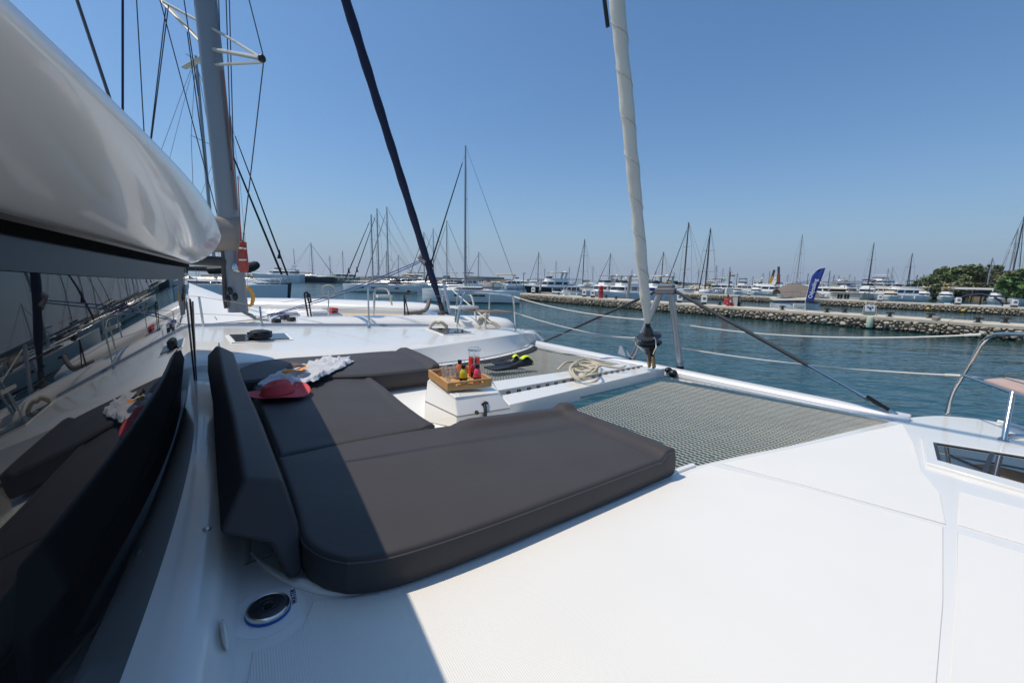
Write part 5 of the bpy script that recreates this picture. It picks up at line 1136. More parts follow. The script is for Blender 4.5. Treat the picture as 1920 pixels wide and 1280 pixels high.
def sailboat(label, pos, head, L=12, B=3.8, H=16, hull=None, fb=1.15, rake=.0, detail=2, genoa=None, cover=None, hood=None, bimini=None, group=None, mast=None, mx=.08, wire_r=.012, mast_r=.10, name='sailboat', stripe=True, spread=2, flagc=None, plumb=.15, port=None):
    o = thing(name, label, 'sailboat', (pos.x, pos.y, 0), head, group); hull = hull or white; mast = mast or mastm
    m, secs = hull_mb(L, B, fb, plumb=plumb); m.build('hull', hull, o)
    if stripe:
        m = MB()
        for s in (1, -1):
            P = [[Vector((q[3 if s > 0 else 7].x, q[3 if s > 0 else 7].y * 1.012, .0)), Vector((q[3 if s > 0 else 7].x, q[3 if s > 0 else 7].y * 1.03, .16))] for q in secs]; m.loft(P, closed=False)
        m.build('boot_stripe', antif, o, recalc=False)
    zd = fb * 1.02; xm = mx * L
    m = MB(); rows = []
    for t, w, h in ((-.22, .62, .28), (-.1, .66, .42), (.08, .60, .40), (.2, .46, .30), (.30, .22, .06)):
        hw = w * B / 2; zt = zd + .04; rows.append([Vector((t * L, hw, zt)), Vector((t * L, hw * .86, zt + h * .85)), Vector((t * L, 0, zt + h)), Vector((t * L, -hw * .86, zt + h * .85)), Vector((t * L, -hw, zt))])
    m.loft(rows); cr_ = m.build('coachroof', white, o, angle=50)
    if detail > 1:
        for s in (1, -1):
            m = MB(); m.add([(-.14 * L, s * .335 * B, zd + .12), (.16 * L, s * .27 * B, zd + .12), (.13 * L, s * .265 * B, zd + .30), (-.12 * L, s * .32 * B, zd + .33)], [(0, 1, 2, 3)]); wo_ = m.build('window', winm, cr_); wo_.modifiers.new('t', 'SOLIDIFY').thickness = .04
            wo_.location.y = s * .02
        if port:
            for t in port:
                for s in (1, -1): m = MB(); q = interp([(-.5, .38), (-.2, .485), (.05, .50), (.25, .43), (.38, .3)], t)[0] * B; m.box((t * L, s * q, fb * .62), (.75, .05, .18)); m.build('hull_port', winm, o)
    tip = Vector((xm - rake * H, 0, H)); mb = Vector((xm, 0, zd + .3))
    m = MB(); m.tube([mb, mb.lerp(tip, .6), tip], [mast_r, mast_r, mast_r * .7], 8); m.build('mast', mast, o)
    if detail > 1:
        for k in range(spread):
            f = .30 + .34 * k if spread > 1 else .5; c = mb.lerp(tip, f); w = B * (.36 - .07 * k); m = MB(); m.tube([c + Vector((-.15, w, .06)), c, c + Vector((-.15, -w, .06))], .03, 5); m.build('spreader', mast, o)
    m = MB(); bx = Vector((-.02 * L, 0, fb * 1.0))
    for s in (1, -1):
        ch_ = Vector((xm - .4, s * B * .46, fb)); c = mb.lerp(tip, .64); w = s * B * .29; k1 = c + Vector((-.15, w, .06)); stay(m, ch_, k1, wire_r); stay(m, k1, tip, wire_r)
        if detail > 1: stay(m, ch_, mb.lerp(tip, .30), wire_r); stay(m, Vector((-.49 * L, s * B * .3, fb)), tip, wire_r)
    bow = Vector((.49 * L, 0, fb * 1.1)); fh = mb.lerp(tip, .95)
    stay(m, bow, fh, wire_r); tag(m.build('rigging', rigm, o), kind='stuff')
    if genoa:
        m = MB(); m.tube([bow.lerp(fh, .05), bow.lerp(fh, .3), bow.lerp(fh, .93)], [.10, .09, .05], 7); m.build('furled_genoa', genoa, o)
    bm_ = Vector((xm - .15, 0, zd + 1.15)); be = Vector((xm - .40 * L, 0, zd + 1.35))
    if detail > 0:
        m = MB(); m.tube([bm_, be], .075, 8); m.build('boom', mast, o)
        m = MB(); m.tube([bm_ + Vector((0, 0, .28)), bm_.lerp(be, .3) + Vector((0, 0, .22)), be + Vector((0, 0, .10))], [.22, .19, .11], 9); m.build('sail_cover', cover or greyc, o)
    if hood:
        m = MB(); rows = []
        for x_, h in ((-.11, .25), (-.15, .72), (-.20, .80), (-.235, .62)): rows.append([Vector((x_ * L, B * .30 * math.cos(a), zd + .25 + h * math.sin(a))) for a in [math.pi * k / 8 for k in range(9)]])
        m.loft(rows, closed=False); m.build('sprayhood', hood, o).modifiers.new('t', 'SOLIDIFY').thickness = .03
    if bimini:
        m = MB(); rows = []
        for x_, h in ((-.26, 1.95), (-.33, 2.06), (-.40, 2.05), (-.46, 1.93)): rows.append([Vector((x_ * L, B * .36 * q, zd + h - .12 * q * q)) for q in (-1, -.5, 0, .5, 1)])
        m.loft(rows, closed=False); m.build('bimini', bimini, o).modifiers.new('t', 'SOLIDIFY').thickness = .04
        m = MB()
        for s in (1, -1):
            for x_ in (-.27, -.45): m.tube([(-.36 * L, s * B * .38, zd), (x_ * L, s * B * .36, zd + 1.83)], .02, 5)
        tag(m.build('bimini_frame', steel, o), kind='stuff')
    if detail > 1:
        m = MB(); m.tube([(.42 * L, B * .22, fb * 1.1), (.44 * L, B * .20, fb * 1.1 + .6), (.50 * L, 0, fb * 1.12 + .62), (.44 * L, -B * .20, fb * 1.1 + .6), (.42 * L, -B * .22, fb * 1.1)], .02, 5); m.build('pulpit', steel, o)
        m = MB()
        for s in (1, -1): stay(m, Vector((.43 * L, s * B * .22, fb + .6)), Vector((.05 * L, s * B * .49, fb + .6)), .008); stay(m, Vector((.05 * L, s * B * .49, fb + .6)), Vector((-.48 * L, s * B * .38, fb + .6)), .008)
        for s in (1, -1):
            for t in (-.45, -.25, -.05, .15, .3): w_ = interp([(-.5, .38), (-.2, .485), (.05, .50), (.25, .42), (.38, .28)], t)[0] * B; m.tube([(t * L, s * w_, fb), (t * L, s * w_, fb + .62)], .015, 4)
        tag(m.build('guardrail', steel, o), kind='stuff')
    if flagc: m = MB(); c = bow.lerp(fh, .16); m.prism([c, c + Vector((-.5, 0, .0)), c + Vector((-.12, 0, 1.1))], (0, .02, 0)); m.build('pennant', flagc, o)
    return o
def motor_yacht(label, pos, head, L=12, B=3.9, fb=1.5, hull=None, sup=None, fly=True, top=None, group=None, name='motor_yacht', radar=True, balls=False, stripe=None, decks=1, hard=False, cat_='motor yacht', canvas=None, k=1.0, glassmat=None):
    o = thing(name, label, cat_, (pos.x, pos.y, 0), head, group); hull = hull or white; sup = sup or white
    o.scale = (k, k, k)
    m, secs = hull_mb(L, B, fb, sheer=.45, plumb=.65, stern=.95); m.build('hull', hull, o)
    # white gunwale band and foredeck
    m = MB(); rows = []
    for q in secs: z = q[0].z; rows.append([Vector((q[0].x, q[0].y * 1.015, z - .10 * fb)), Vector((q[0].x, q[0].y * .99, z + .05)), Vector((q[0].x, 0, z + .16)), Vector((q[0].x, -q[0].y * .99, z + .05)), Vector((q[0].x, -q[0].y * 1.015, z - .10 * fb))])
    m.loft(rows, closed=False); m.build('deck', sup, o, angle=50)
    if stripe:
        m = MB()
        for s in (0, 10): m.loft([[Vector((q[s].x, q[s].y * 1.02, q[s].z * .93)), Vector((q[s].x, q[s].y * 1.022, q[s].z * .80))] for q in secs], closed=False)
        m.build('hull_band', stripe, o, recalc=False)
    z = fb * 1.08; x0, x1 = -.40, .16
    for d in range(decks):
        hgt = 1.15 if d == 0 else 1.05; w = B * (.40 - .035 * d)
        def ringat(zz, f): return [Vector((x0 * L, w * f, zz)), Vector(((x1 - .10) * L - (zz - z) * .3, w * f * .95, zz)), Vector((x1 * L - (zz - z) * 1.1, w * f * .5, zz)), Vector((x1 * L - (zz - z) * 1.1, -w * f * .5, zz)), Vector(((x1 - .10) * L - (zz - z) * .3, -w * f * .95, zz)), Vector((x0 * L, -w * f, zz))]
        m = MB(); m.loft([ringat(z - .2, 1.02), ringat(z + .28 * hgt, 1.0)]); m.build('cabin', sup, o, angle=40)
        m = MB(); m.loft([ringat(z + .28 * hgt, .985), ringat(z + .80 * hgt, .93)]); m.build('windscreen', glassmat or winm, o, angle=40)
        m = MB()
        for t in (-.30, -.12, .03): 
            for s in (1, -1): m.prism([Vector((t * L, s * w * 1.0, z + .26 * hgt)), Vector(((t + .03) * L, s * w * 1.0, z + .26 * hgt)), Vector(((t + .01) * L, s * w * .94, z + .82 * hgt)), Vector(((t - .02) * L, s * w * .94, z + .82 * hgt))], (0, -s * .05, 0))
        tag(m.build('pillar', sup, o), kind='stuff')
        m = MB(); rt = ringat(z + .80 * hgt, 1.06); ru = ringat(z + .96 * hgt, 1.0)
        rt = [p + Vector((.25 if p.x > 0 else -.5, 0, 0)) for p in rt]; m.loft([rt, ru]); m.build('cabin_roof', sup, o, angle=40)
        z += hgt * .95; x1 -= .12; x0 += .02 if d else 0
    if fly:
        m = MB(); rows = [[Vector((x0 * L, B * .36 * s_, z)) for s_ in (1, -1)]]; 
        w = B * .34; P0 = [Vector((x0 * L, w, z)), Vector(((x1 - .08) * L, w, z)), Vector(((x1) * L, w * .5, z)), Vector((x1 * L, -w * .5, z)), Vector(((x1 - .08) * L, -w, z)), Vector((x0 * L, -w, z))]
        m = MB(); m.loft([P0, [p + Vector((-.15, 0, .55)) for p in P0]]); m.build('flybridge', sup, o, angle=40)
        m = MB(); m.add([P0[1] + Vector((-.1, 0, .55)), P0[2] + Vector((-.15, 0, .55)), P0[3] + Vector((-.15, 0, .55)), P0[4] + Vector((-.1, 0, .55))] + [p + Vector((-.45, 0, .95)) for p in P0[1:5]], [(0, 1, 5, 4), (1, 2, 6, 5), (2, 3, 7, 6)]); m.build('fly_screen', winm, o).modifiers.new('t', 'SOLIDIFY').thickness = .02
    if top:
        zt = z + 1.95 if fly else z + 1.0; m = MB(); rows = []
        for x_, h in ((x0 - .02, -.12), (x0 + .08, 0), (x1 - .16, .02), (x1 - .08, -.12)): rows.append([Vector((x_ * L, B * .35 * q, zt + h - .10 * q * q)) for q in (-1, -.5, 0, .5, 1)])
        m.loft(rows, closed=False); m.build('bimini' if not hard else 'hardtop', top, o).modifiers.new('t', 'SOLIDIFY').thickness = .07
        m = MB()
        for s in (1, -1):
            for x_ in (x0 + .03, x1 - .14): m.tube([(x_ * L, s * B * .33, z), (x_ * L + .2, s * B * .33, zt - .1)], .035, 5)
        tag(m.build('top_frame', steel if not hard else sup, o), kind='stuff')
    if radar:
        zr = z + (.55 if fly else 0); xr_ = (x0 + .06) * L; m = MB(); m.prism([(xr_ - .4, B * .33, zr), (xr_ + .1, B * .33, zr), (xr_ - .3, B * .30, zr + 1.2), (xr_ - .7, B * .30, zr + 1.2)], (0, -.12, 0)); m.prism([(xr_ - .4, -B * .33, zr), (xr_ + .1, -B * .33, zr), (xr_ - .3, -B * .30, zr + 1.2), (xr_ - .7, -B * .30, zr + 1.2)], (0, .12, 0)); m.box((xr_ - .5, 0, zr + 1.22), (.45, B * .62, .1)); m.build('radar_arch', sup, o)
        m = MB(); m.lathe([(0, 0), (.28, .02), (.30, .12), (.2, .24), (0, .28)], (xr_ - .5, 0, zr + 1.28), 12); m.build('radome', white, o); m = MB(); m.tube([(xr_ - .5, B * .2, zr + 1.27), (xr_ - .8, B * .2, zr + 3.0)], .015, 4); m.build('antenna', white, o)
    if canvas:
        m = MB(); rows = []
        for x_, h in ((-.46, .35), (-.38, 1.05), (-.1, 1.35), (.10, 1.0), (.2, .25)): rows.append([Vector((x_ * L, B * .42 * q, fb * 1.08 + h * (1 - .35 * abs(q) ** 3))) for q in (-1, -.7, -.3, .3, .7, 1)])
        m.loft(rows, closed=False); m.build('canvas_cover', canvas, o, angle=60)
    m = MB(); P = [Vector((q[0].x, q[0].y * .94, q[0].z + .62)) for q in secs[3:]] + [Vector((q[0].x, -q[0].y * .94, q[0].z + .62)) for q in secs[:2:-1]]; m.tube(P, .02, 5)
    for q in secs[3:]:
        for s in (1, -1): m.tube([(q[0].x, s * q[0].y * .94, q[0].z), (q[0].x, s * q[0].y * .94, q[0].z + .62)], .016, 4)
    tag(m.build('bow_rail', steel, o), kind='stuff')
    for k, t in enumerate((-.3, -.05)):
        for s in (1,): 
            m = MB(); m.lathe([(0, -.32), (.1, -.28), (.12, -.1), (.12, .2), (.06, .3), (0, .32)], (t * L, s * B * .52, fb * .55), 8); m.build('fender', white, o)
    if balls:
        m = MB(); m.ball((-.30 * L, B * .2, z + 1.0), .30, 10, 8); m.build('marker_ball', orange, o)
    return o
def mastH(x, ytop, dist):                                   # mast height from the pixel of its head
    d = ray(x, ytop); k = dist / math.hypot(d.x, d.y); return CAM_Z + d.z * k
def put(x, dist): d = ray(x, 540); k = dist / math.hypot(d.x, d.y); return Vector((d.x * k, d.y * k, 0))
def mast_at(x, ytop, dist, head, L, mx=.08):                # hull centre so that the mast stands at column x
    p = put(x, dist); return p - Vector((math.cos(head), math.sin(head), 0)) * (mx * L), mastH(x, ytop, dist)
LEFT, RIGHT = R(180), 0.0
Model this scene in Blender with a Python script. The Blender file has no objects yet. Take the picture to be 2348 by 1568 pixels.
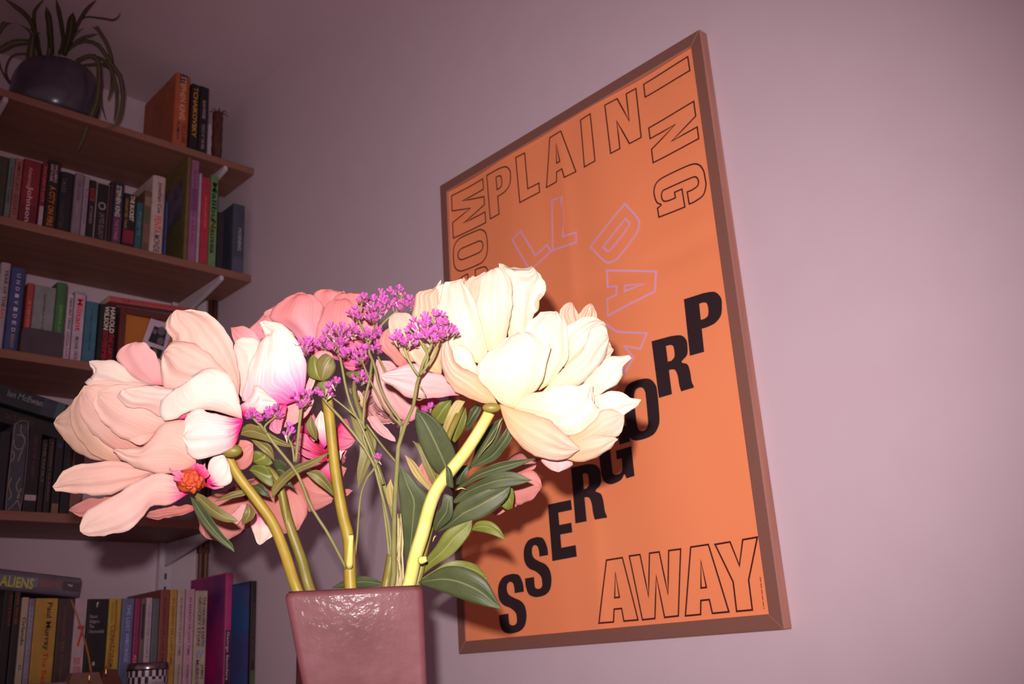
import bpy, bmesh, math, random
from mathutils import Vector, Matrix, noise
from mathutils.geometry import tessellate_polygon
random.seed(7)
sc = bpy.context.scene
COL = sc.collection

# ------------------------------------------------------------------ camera
F, CX, CY = 2230.77, 1174.0, 784.0
R = Matrix(((0.73331623, 0.17106352, 0.65801563),
            (-0.6772855, 0.26839638, 0.68501659),
            (-0.05942766, -0.94799824, 0.31267826)))
CAM = Vector((0.0, 0.0, 1.11))
cd = bpy.data.cameras.new('camera')
cam = bpy.data.objects.new('camera', cd)
COL.objects.link(cam)
cd.sensor_width = 36.0
cd.lens = 36.0 * F / 2348.0
cd.clip_start = 0.02
cd.dof.use_dof = True
cd.dof.focus_distance = 0.80
cd.dof.aperture_fstop = 15.0
cam.matrix_world = Matrix.Translation(CAM) @ Matrix((R @ Vector((1, 0, 0)), R @ Vector((0, -1, 0)), R @ Vector((0, 0, -1)))).transposed().to_4x4()
sc.camera = cam

# ------------------------------------------------------------------ light
sc.view_settings.view_transform = 'Standard'
sc.view_settings.look = 'None'
sc.view_settings.exposure = 0.0
sc.view_settings.gamma = 1.0
sc.view_settings.use_curve_mapping = False
wd = bpy.data.worlds.new('dim_room')
sc.world = wd
wd.use_nodes = True
wd.node_tree.nodes['Background'].inputs[0].default_value = (1.0, 0.66, 0.74, 1)
wd.node_tree.nodes['Background'].inputs[1].default_value = 0.30
# the camera's own flash, up and a little left of the lens
ld = bpy.data.lights.new('camera_flash', 'SPOT')
ld.energy = 52.0
ld.color = (1.0, 0.93, 0.90)
ld.spot_size = math.radians(77)
ld.spot_blend = 1.0
ld.shadow_soft_size = 0.007
lo = bpy.data.objects.new('camera_flash', ld)
COL.objects.link(lo)
lo.location = CAM + R @ Vector((-0.018, -0.040, 0.0))
aim = R @ Vector((0.03, 0.05, 1.0))
lo.rotation_euler = aim.to_track_quat('-Z', 'Y').to_euler()

# ------------------------------------------------------------------ helpers
def ray(x, y):
    return R @ Vector(((x - CX) / F, (y - CY) / F, 1.0))
def P(x, y, d):                       # a point seen at pixel x,y, d metres deep
    return CAM + ray(x, y) * d
def onX(x, y, a):
    r = ray(x, y); return CAM + r * (a / r.x)
def onY(x, y, a):
    r = ray(x, y); return CAM + r * (a / r.y)
def onZ(x, y, a):
    r = ray(x, y); return CAM + r * ((a - CAM.z) / r.z)
def zat(X, Y, ypx):                   # height at which a vertical line reaches pixel row ypx
    lo_, hi_ = -0.5, 3.5
    RT = R.transposed()
    for _ in range(40):
        m = (lo_ + hi_) / 2
        c = RT @ (Vector((X, Y, m)) - CAM)
        if CY + F * c.y / c.z > ypx: lo_ = m
        else: hi_ = m
    return (lo_ + hi_) / 2

def lin(c):
    return tuple((v / 255 / 12.92) if v / 255 <= 0.04045 else ((v / 255 + 0.055) / 1.055) ** 2.4 for v in c)

def newmat(name, rough=0.6, spec=0.3):
    m = bpy.data.materials.new(name); m.use_nodes = True
    b = m.node_tree.nodes['Principled BSDF']
    b.inputs['Roughness'].default_value = rough
    b.inputs['Specular IOR Level'].default_value = spec
    return m, m.node_tree, b

def noisy(name, c1, c2, scale=(8, 8, 8), rough=0.6, spec=0.3, detail=3.0, bump=0.0, nscale=1.0, coat=0.0):
    m, t, b = newmat(name, rough, spec)
    tc = t.nodes.new('ShaderNodeTexCoord'); mp = t.nodes.new('ShaderNodeMapping')
    mp.inputs['Scale'].default_value = scale
    n = t.nodes.new('ShaderNodeTexNoise'); n.inputs['Scale'].default_value = nscale; n.inputs['Detail'].default_value = detail
    r = t.nodes.new('ShaderNodeValToRGB')
    r.color_ramp.elements[0].position = 0.3; r.color_ramp.elements[1].position = 0.7
    r.color_ramp.elements[0].color = (*c1, 1); r.color_ramp.elements[1].color = (*c2, 1)
    t.links.new(tc.outputs['Object'], mp.inputs[0]); t.links.new(mp.outputs[0], n.inputs['Vector'])
    t.links.new(n.outputs['Fac'], r.inputs[0]); t.links.new(r.outputs[0], b.inputs['Base Color'])
    if bump:
        bp = t.nodes.new('ShaderNodeBump'); bp.inputs['Strength'].default_value = bump; bp.inputs['Distance'].default_value = 0.002
        t.links.new(n.outputs['Fac'], bp.inputs['Height']); t.links.new(bp.outputs[0], b.inputs['Normal'])
    b.inputs['Coat Weight'].default_value = coat
    return m

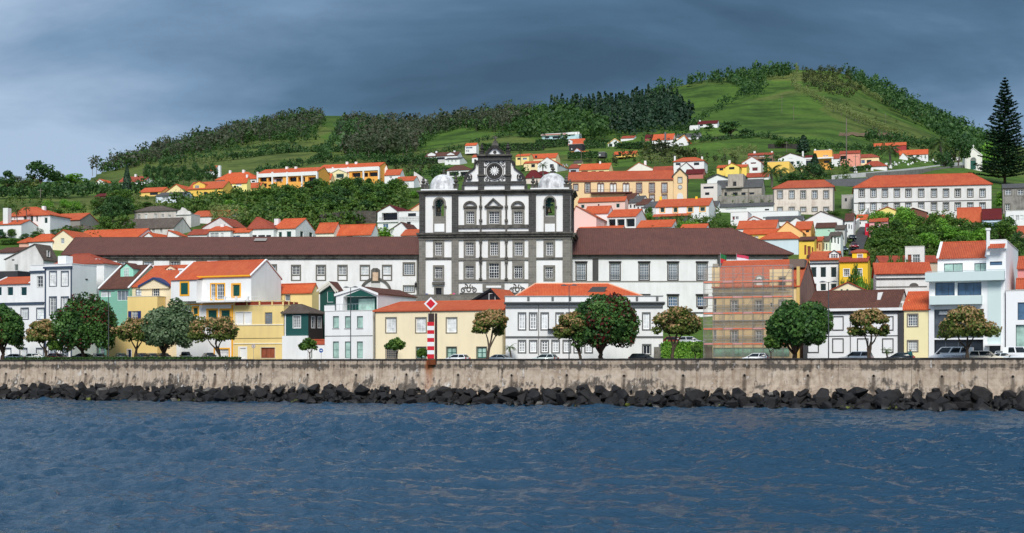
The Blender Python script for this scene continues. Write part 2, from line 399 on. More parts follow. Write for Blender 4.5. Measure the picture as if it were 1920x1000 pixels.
strip('kerb', 4.6, 4.85, 5.0, 6.15, M_KERB, 'stone kerb on the sea side of the road', 'kerb')
strip('kerb', 11.6, 11.85, 5.0, 6.155, M_KERB, 'stone kerb on the house side of the road', 'kerb')
# ================================================================ sea
def seamat():
 t = NT('sea'); p = t.pos()
 t.col(lin((33, 65, 88))); t.rough(0.13); t.b.inputs['IOR'].default_value = 1.333
 a = t.noise(t.mapping(p, (1.0, 1.5, 1)), 1.9, 4, 0.55, 0.3); b = t.noise(t.mapping(p, (1.0, 1.4, 1)), 6.0, 3, 0.55)
 t.bump(t.math('ADD', a, t.math('MULTIPLY', b, 0.25)), 1.0, 0.22)
 return t.m
def build_sea():
 rs = np.random.RandomState(3)
 zs = np.geomspace(24, 262, 720); ks = np.linspace(-0.56, 0.56, 560)
 K, Y = np.meshgrid(ks, zs); X = K * Y
 H = np.zeros_like(X); DX = np.zeros_like(X); DY = np.zeros_like(X)
 for i in range(60):
  L = 0.6 * (7.5 / 0.6) ** (rs.rand() ** 1.2); k = 2 * math.pi / L
  th = math.radians(62) + rs.randn() * 0.55; a = 0.0165 * L ** 0.72 * (0.5 + rs.rand())
  fade = np.clip((L / (Y * 0.0042)) - 0.6, 0, 1)
  ph = k * (X * math.cos(th) + Y * math.sin(th)) + rs.rand() * 6.28
  H += a * np.cos(ph) * fade; DX -= 0.8 * a * math.cos(th) * np.sin(ph) * fade; DY -= 0.8 * a * math.sin(th) * np.sin(ph) * fade
 gust = 0.75 + 0.35 * np.sin(X * 0.05 + Y * 0.021) * np.sin(X * 0.017 - Y * 0.043 + 1.0)
 vs = np.stack([X + DX * gust, Y + DY * gust, H * gust], -1).reshape(-1, 3)
 n, m = K.shape; idx = np.arange(n * m).reshape(n, m)
 q = np.stack([idx[:-1, :-1], idx[:-1, 1:], idx[1:, 1:], idx[1:, :-1]], -1)
 keep = (Y[:-1, :-1] < zwall(X[:-1, :-1]) + 6)
 q = q[keep]
 me = bpy.data.meshes.new('sea'); me.vertices.add(n * m); me.vertices.foreach_set('co', vs.ravel())
 me.loops.add(q.size); me.loops.foreach_set('vertex_index', q.ravel().astype(np.int32)); me.polygons.add(len(q))
 me.polygons.foreach_set('loop_start', np.arange(0, q.size, 4, dtype=np.int32)); me.polygons.foreach_set('use_smooth', np.ones(len(q), bool))
 M = seamat(); me.materials.append(M); me.update(calc_edges=True); me.validate()
 o = link(bpy.data.objects.new('sea', me)); tag(o, 'choppy blue grey sea in front of the town', 'sea', kind='structure')
 o2 = obj('sea', [(-900, -600, -0.6), (900, -600, -0.6), (900, 190, -0.6), (-900, 560, -0.6)], [(0, 1, 2, 3)], M)
 tag(o2, 'open sea reaching past the harbour front', 'sea', kind='structure')
build_sea()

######

* Task brief *
How many lines of the entries above hold the string "Write"? Reply with the number alone.

* Complete output *
2